The moment Jim Morrison called his own fans “absurd”

The single ‘Touch Me’ from 1969’s The Soft Parade has always been a bit of a dividing line for fans of The Doors.

Some see it as a bastardisation of the original spirit of the band, a sort of cuddly Tom Jonesing of the Lizard King into something spineless and deflated, while others find it to be a pretty joyous and catchy tune, capturing the last vestiges of Morrison’s youthful energy just before he sank fully into addiction and self-destruction.

Around the time of The Soft Parade’s release, which came after a gruelling and consistently miserable six months in the studio, Morrison chatted with reporter Lizzie James to discuss the current status of the band and himself in the zeitgeist. The interview wouldn’t be properly published until 1981, when Creem magazine published it to mark the ten-year anniversary of Morrison’s death.

“The most important kind of freedom is to be what you really are,” Morrison told James, “You trade in your reality for a role. You trade in your senses for an act. You give up your ability to feel and, in exchange, put on a mask. There can’t be any large-scale revolution until there’s a personal revolution, on an individual level. It’s got to happen inside first.”

While he was seemingly speaking from a place of wisdom, Morrison was only 25 years old, and he was struggling mightily to locate and pursue his own version of freedom after several years of unexpected, international superstardom. Part of the reason The Soft Parade had been such a nightmare to record was that Morrison was nearly impossible to keep on-task and motivated, as his drive and interests seemed to be pulling him away from The Doors and towards other art projects. He probably would have quit the band altogether had Ray Manzarek not convinced his buddy to stick with it, for better or worse. 

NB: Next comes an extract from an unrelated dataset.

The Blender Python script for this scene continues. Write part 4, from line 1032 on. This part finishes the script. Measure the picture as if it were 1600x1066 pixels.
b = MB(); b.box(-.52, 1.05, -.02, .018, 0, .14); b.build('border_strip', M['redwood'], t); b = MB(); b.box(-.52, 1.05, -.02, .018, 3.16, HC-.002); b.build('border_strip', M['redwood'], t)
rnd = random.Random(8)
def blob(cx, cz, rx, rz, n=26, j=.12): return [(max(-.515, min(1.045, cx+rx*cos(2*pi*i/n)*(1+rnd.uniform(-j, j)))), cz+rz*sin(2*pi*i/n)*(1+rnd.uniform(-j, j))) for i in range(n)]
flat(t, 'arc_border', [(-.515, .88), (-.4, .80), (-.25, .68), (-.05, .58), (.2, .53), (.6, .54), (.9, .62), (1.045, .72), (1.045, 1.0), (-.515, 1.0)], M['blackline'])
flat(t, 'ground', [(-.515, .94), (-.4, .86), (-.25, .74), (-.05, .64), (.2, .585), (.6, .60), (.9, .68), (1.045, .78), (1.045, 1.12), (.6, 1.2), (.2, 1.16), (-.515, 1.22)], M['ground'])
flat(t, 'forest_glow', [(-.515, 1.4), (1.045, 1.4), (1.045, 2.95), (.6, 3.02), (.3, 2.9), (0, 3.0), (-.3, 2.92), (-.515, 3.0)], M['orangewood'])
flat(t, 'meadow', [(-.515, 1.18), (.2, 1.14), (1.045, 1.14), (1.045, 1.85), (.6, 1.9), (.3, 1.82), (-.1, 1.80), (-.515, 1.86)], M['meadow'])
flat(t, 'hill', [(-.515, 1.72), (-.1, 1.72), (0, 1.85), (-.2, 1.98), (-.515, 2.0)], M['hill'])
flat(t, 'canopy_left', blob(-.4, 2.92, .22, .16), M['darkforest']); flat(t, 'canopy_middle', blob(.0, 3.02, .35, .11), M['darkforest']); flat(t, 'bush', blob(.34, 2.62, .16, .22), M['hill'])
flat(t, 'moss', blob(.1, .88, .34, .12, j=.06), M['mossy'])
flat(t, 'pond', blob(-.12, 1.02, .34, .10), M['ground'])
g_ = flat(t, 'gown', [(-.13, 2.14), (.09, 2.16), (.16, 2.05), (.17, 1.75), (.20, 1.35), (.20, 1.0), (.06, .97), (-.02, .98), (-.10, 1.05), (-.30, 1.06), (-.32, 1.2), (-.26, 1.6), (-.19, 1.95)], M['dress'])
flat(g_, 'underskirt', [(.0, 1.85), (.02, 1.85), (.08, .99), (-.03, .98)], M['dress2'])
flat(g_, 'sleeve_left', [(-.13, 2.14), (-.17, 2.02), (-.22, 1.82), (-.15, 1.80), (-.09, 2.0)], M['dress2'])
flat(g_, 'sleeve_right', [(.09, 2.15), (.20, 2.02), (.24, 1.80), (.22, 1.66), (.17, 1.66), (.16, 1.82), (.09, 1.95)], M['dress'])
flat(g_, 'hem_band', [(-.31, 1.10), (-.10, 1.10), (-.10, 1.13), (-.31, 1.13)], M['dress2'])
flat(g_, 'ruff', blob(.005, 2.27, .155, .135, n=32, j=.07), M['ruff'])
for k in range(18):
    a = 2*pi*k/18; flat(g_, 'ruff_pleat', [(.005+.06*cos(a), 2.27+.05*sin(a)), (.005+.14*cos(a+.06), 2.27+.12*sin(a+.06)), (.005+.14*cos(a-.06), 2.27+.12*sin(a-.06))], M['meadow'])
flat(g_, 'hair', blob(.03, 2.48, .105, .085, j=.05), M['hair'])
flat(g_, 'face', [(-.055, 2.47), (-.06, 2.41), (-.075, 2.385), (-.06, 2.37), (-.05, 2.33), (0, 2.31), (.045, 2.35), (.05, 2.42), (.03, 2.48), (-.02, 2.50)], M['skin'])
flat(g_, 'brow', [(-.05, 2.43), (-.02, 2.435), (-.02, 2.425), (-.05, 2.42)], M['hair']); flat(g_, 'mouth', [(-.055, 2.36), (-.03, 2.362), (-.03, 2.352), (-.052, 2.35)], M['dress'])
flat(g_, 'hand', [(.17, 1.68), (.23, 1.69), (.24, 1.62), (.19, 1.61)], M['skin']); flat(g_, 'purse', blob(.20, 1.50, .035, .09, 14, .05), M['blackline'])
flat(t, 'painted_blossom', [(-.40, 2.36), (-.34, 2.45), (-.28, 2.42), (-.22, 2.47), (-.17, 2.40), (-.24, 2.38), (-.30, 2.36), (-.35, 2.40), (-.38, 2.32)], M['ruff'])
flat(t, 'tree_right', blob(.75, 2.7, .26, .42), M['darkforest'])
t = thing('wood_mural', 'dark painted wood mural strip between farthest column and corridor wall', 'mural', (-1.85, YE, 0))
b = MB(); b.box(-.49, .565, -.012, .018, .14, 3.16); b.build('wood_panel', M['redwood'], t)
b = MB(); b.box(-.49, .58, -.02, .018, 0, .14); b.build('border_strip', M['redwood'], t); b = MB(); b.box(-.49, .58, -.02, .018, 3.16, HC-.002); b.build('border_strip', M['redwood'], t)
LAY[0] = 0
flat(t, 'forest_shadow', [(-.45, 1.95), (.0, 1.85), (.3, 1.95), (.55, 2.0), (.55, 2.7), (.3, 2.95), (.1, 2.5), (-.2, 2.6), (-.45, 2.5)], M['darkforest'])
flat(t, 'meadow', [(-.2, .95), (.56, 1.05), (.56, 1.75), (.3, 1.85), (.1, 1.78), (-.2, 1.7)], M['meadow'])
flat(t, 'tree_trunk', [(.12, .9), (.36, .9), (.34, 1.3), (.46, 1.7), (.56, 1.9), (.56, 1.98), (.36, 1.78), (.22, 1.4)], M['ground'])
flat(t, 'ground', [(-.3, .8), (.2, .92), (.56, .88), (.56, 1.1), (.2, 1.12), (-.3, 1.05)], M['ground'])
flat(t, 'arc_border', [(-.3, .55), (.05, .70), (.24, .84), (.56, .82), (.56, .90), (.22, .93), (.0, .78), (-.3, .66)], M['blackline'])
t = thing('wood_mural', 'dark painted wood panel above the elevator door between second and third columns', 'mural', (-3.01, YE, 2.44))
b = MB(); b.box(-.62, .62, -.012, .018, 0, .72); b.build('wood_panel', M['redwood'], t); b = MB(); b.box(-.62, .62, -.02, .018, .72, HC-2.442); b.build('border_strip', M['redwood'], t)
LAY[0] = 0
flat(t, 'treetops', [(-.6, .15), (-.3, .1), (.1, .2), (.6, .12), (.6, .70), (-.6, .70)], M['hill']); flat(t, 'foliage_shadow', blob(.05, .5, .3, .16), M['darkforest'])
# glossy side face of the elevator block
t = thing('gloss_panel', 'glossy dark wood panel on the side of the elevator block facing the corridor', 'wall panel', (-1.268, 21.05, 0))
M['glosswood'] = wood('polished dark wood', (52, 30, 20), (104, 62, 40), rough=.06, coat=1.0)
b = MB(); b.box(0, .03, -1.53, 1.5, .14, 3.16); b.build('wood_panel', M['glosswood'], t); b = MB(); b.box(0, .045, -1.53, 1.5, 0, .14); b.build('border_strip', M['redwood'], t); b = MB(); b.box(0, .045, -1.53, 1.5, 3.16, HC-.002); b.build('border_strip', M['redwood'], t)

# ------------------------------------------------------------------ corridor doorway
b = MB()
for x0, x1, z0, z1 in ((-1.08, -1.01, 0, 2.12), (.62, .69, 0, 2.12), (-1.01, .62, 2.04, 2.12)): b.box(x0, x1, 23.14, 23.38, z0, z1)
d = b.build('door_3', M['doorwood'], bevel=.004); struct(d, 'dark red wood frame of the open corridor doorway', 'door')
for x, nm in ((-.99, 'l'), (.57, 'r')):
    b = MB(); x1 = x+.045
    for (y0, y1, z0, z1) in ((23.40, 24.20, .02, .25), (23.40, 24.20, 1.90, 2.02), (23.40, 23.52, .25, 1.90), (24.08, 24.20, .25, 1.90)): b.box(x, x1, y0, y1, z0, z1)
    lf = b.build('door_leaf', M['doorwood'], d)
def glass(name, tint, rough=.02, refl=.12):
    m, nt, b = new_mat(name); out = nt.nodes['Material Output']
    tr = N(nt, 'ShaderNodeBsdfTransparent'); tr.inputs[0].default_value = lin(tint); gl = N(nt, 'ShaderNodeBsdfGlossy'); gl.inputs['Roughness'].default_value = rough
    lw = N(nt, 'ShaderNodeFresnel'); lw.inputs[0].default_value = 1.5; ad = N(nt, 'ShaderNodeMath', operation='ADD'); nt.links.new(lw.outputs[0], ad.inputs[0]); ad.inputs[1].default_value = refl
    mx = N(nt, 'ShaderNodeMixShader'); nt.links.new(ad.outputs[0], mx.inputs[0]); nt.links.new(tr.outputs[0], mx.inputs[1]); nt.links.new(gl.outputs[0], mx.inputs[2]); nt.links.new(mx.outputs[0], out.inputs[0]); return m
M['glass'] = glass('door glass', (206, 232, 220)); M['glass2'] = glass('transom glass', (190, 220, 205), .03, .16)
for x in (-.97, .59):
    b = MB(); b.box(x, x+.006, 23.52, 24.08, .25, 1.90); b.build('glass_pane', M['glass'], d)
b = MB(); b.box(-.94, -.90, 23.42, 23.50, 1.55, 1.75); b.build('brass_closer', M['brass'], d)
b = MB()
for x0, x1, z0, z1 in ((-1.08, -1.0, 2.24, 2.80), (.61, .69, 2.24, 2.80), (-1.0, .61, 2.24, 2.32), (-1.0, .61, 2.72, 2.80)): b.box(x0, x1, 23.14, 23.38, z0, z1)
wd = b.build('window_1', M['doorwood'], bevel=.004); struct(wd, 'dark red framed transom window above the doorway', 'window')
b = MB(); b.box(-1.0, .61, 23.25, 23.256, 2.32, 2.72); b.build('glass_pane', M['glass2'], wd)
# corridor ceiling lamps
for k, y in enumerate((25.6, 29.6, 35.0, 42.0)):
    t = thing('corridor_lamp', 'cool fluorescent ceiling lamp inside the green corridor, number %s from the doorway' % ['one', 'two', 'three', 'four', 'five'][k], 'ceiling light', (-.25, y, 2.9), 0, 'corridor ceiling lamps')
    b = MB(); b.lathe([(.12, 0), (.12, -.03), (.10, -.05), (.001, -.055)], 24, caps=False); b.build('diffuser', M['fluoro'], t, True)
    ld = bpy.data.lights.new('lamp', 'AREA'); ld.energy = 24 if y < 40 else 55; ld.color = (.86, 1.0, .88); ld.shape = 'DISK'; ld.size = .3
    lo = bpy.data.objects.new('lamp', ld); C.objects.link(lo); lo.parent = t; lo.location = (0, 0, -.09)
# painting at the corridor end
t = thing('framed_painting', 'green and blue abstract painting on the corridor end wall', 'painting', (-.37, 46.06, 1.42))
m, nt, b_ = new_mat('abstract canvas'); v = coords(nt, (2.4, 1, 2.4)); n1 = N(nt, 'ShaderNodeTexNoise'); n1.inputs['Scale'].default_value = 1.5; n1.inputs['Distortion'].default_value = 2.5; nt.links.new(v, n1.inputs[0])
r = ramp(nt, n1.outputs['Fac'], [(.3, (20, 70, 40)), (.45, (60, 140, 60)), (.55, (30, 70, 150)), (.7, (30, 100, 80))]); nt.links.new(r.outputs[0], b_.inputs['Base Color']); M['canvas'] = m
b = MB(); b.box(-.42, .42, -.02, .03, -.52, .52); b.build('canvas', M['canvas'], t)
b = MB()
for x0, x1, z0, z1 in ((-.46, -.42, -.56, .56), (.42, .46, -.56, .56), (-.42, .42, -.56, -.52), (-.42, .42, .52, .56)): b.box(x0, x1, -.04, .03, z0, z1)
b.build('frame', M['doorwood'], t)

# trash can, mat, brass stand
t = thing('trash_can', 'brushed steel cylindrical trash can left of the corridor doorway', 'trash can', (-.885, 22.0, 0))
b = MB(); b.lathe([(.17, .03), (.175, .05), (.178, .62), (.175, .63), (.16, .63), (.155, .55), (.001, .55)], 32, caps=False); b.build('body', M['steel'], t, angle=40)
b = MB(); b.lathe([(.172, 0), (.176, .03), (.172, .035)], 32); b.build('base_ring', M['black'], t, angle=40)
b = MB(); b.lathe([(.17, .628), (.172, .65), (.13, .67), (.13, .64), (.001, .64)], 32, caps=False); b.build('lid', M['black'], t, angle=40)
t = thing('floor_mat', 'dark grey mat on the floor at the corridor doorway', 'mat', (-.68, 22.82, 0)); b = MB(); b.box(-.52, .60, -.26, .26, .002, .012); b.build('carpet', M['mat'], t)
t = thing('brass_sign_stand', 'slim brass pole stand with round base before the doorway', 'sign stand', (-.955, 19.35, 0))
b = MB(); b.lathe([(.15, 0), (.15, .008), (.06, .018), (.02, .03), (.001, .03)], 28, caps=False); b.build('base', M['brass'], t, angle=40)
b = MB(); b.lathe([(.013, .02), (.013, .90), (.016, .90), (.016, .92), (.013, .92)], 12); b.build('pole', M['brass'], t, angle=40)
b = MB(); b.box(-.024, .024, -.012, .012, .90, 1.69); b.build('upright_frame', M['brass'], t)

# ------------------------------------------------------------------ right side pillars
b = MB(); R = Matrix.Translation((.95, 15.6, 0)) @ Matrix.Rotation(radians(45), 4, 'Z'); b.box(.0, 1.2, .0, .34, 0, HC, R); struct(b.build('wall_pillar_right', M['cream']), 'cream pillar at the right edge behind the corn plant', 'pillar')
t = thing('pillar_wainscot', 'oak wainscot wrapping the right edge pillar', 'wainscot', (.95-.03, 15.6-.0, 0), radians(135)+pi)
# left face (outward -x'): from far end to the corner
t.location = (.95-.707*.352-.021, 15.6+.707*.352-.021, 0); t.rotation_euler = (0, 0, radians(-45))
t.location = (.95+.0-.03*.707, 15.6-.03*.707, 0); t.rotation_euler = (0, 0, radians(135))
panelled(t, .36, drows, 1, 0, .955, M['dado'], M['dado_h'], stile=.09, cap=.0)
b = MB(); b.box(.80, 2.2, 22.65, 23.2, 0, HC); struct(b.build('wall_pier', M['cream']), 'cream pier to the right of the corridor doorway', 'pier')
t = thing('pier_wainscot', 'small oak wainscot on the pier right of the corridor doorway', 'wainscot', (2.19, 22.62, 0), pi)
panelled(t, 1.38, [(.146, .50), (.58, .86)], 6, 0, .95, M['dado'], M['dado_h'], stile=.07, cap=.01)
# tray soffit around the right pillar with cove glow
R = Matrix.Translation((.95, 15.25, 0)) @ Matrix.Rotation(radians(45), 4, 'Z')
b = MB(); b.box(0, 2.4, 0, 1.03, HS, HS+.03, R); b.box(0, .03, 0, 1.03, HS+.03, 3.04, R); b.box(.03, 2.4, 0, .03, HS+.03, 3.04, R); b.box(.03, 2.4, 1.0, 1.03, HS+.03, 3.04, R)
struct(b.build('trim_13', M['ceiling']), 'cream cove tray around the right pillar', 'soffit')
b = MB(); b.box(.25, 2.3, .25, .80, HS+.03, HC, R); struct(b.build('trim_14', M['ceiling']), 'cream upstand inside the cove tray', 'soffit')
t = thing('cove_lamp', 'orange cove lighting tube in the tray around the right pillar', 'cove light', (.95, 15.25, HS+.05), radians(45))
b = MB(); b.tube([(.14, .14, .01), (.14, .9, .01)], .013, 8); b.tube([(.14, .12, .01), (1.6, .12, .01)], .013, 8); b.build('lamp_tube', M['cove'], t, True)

“A true friend is someone who lets you have total freedom to be yourself, and especially to feel, or not feel,” Morrison continued, perhaps with a critical view of Manzarek floating in his mind, “Whatever you happen to be feeling at the moment is fine with them. That’s what real love amounts to: letting a person be what he really is. Most people love you for who you pretend to be. To keep their love, you keep pretending; performing.”

It’s certainly possible that he was purely speaking in general terms there, but considering where he was in his career at that moment, it’s hard not to hear the soul-searching going on, as he tries to align his own heavy existential philosophy with the decisions he was making in his own life.

At one point, James asked him about The Doors’ fans, the many young people who looked to him as a ‘saviour’ or a ‘leader’ who could help set them free, a question that was intended to determine if Morrison felt this as a burden, but he rolled his eyes instead.

“It’s absurd,” he said, “How can I set free anyone who doesn’t have the guts to stand up alone and declare his own freedom? I think it’s a lie; people claim they want to be free. Everybody insists that freedom is what they want the most, the most sacred and precious thing a man can possess. But that’s bullshit! People are terrified to be set free. They hold on to their chains. They fight anyone who tries to break those chains. It’s their security. How can they expect me or anyone to set them free if they don’t really want to be free?”